Collect each line of the records containing the string "Python".

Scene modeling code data
▬▬▬

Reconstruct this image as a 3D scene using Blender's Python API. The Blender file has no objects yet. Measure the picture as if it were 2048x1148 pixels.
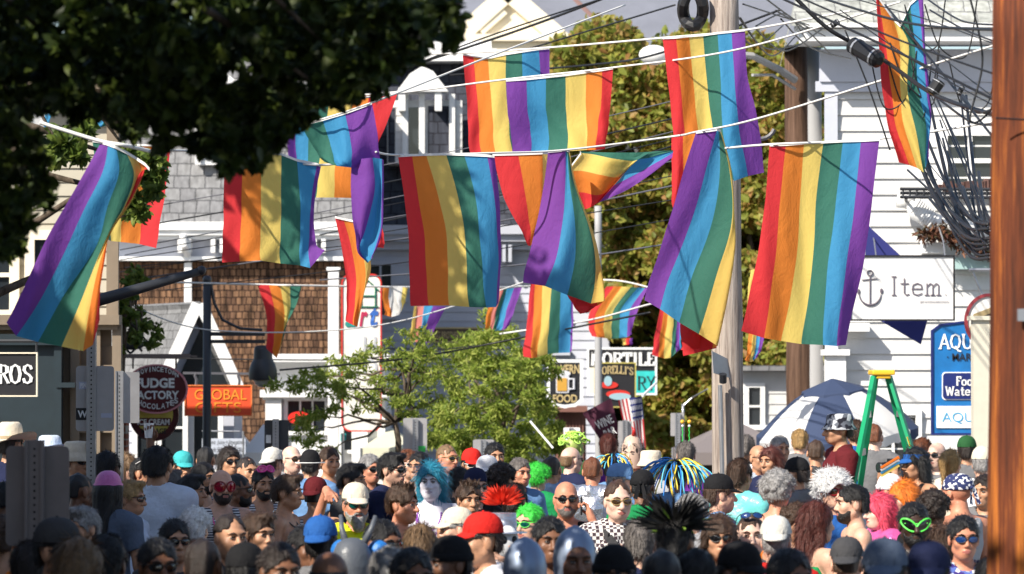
import bpy, math, random
import numpy as np
from mathutils import Vector, Matrix
rnd = random.Random(7)
NR = np.random.RandomState(11)
PI = math.pi
# ------------------------------------------------------------------ camera, sky, sun
SC = bpy.context.scene
COL = SC.collection
FP = 7500.0                       # focal length in photo pixels (photo 2048 wide)
CZ = 2.4
PITCH = math.atan((745-574)/FP)
cam = bpy.data.cameras.new("camera")
camo = bpy.data.objects.new("camera", cam); COL.objects.link(camo)
cam.sensor_width = 36; cam.lens = FP/2048*36
cam.clip_end = 3000; cam.clip_start = 0.1
camo.location = (0, 0, CZ); camo.rotation_euler = (PI/2+PITCH, 0, 0)
cam.dof.use_dof = True; cam.dof.focus_distance = 27.5; cam.dof.aperture_fstop = 5.2
SC.camera = camo
SUN_DIR = Vector((-0.56, -0.60, 0.66)).normalized()     # towards the sun
world = bpy.data.worlds.new("World"); SC.world = world
world.use_nodes = True
wn = world.node_tree; bgn = wn.nodes.get("Background") or wn.nodes.new("ShaderNodeBackground")
sky = wn.nodes.new("ShaderNodeTexSky"); sky.sky_type = 'NISHITA'; sky.sun_disc = False
sky.sun_elevation = math.asin(SUN_DIR.z); sky.sun_rotation = math.atan2(SUN_DIR.x, SUN_DIR.y)
wn.links.new(sky.outputs[0], bgn.inputs[0]); bgn.inputs[1].default_value = 0.10
wo = wn.nodes.get("World Output") or wn.nodes.new("ShaderNodeOutputWorld"); wn.links.new(bgn.outputs[0], wo.inputs[0])
sl = bpy.data.lights.new("sun", 'SUN'); sl.energy = 4.8; sl.angle = math.radians(0.5); sl.color = (1, .93, .81)
slo = bpy.data.objects.new("sun", sl); COL.objects.link(slo)
slo.rotation_euler = SUN_DIR.to_track_quat('Z', 'Y').to_euler(); slo.location = (-20, -20, 30)
SC.view_settings.view_transform = 'Standard'; SC.view_settings.look = 'None'
SC.view_settings.gamma = 1; SC.view_settings.exposure = 0.65
SC.view_settings.use_curve_mapping = False
SC.cycles.max_bounces = 6; SC.cycles.transparent_max_bounces = 8
SC.cycles.use_denoising = True

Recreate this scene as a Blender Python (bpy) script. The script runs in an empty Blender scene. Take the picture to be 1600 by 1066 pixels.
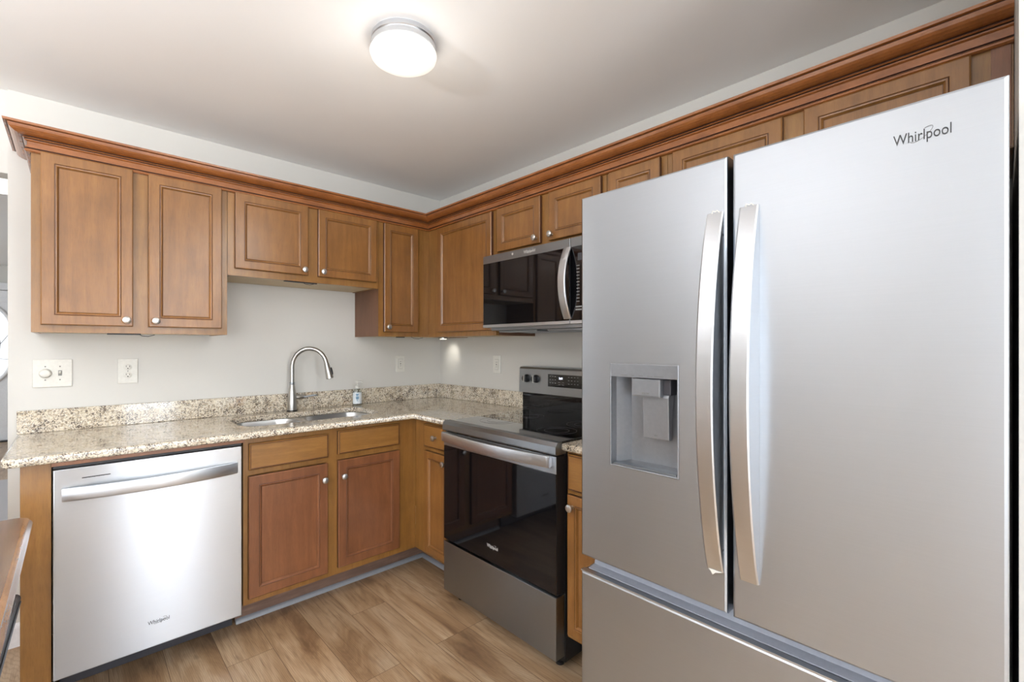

▬▬▬

Exercise result:
Reconstruct this image as a 3D scene using Blender's Python API. The Blender file has no objects yet. Measure the picture as if it were 2048x1148 pixels.
Recreate this scene as a Blender Python (bpy) script. The script runs in an empty Blender scene. Take the picture to be 1600 by 1066 pixels.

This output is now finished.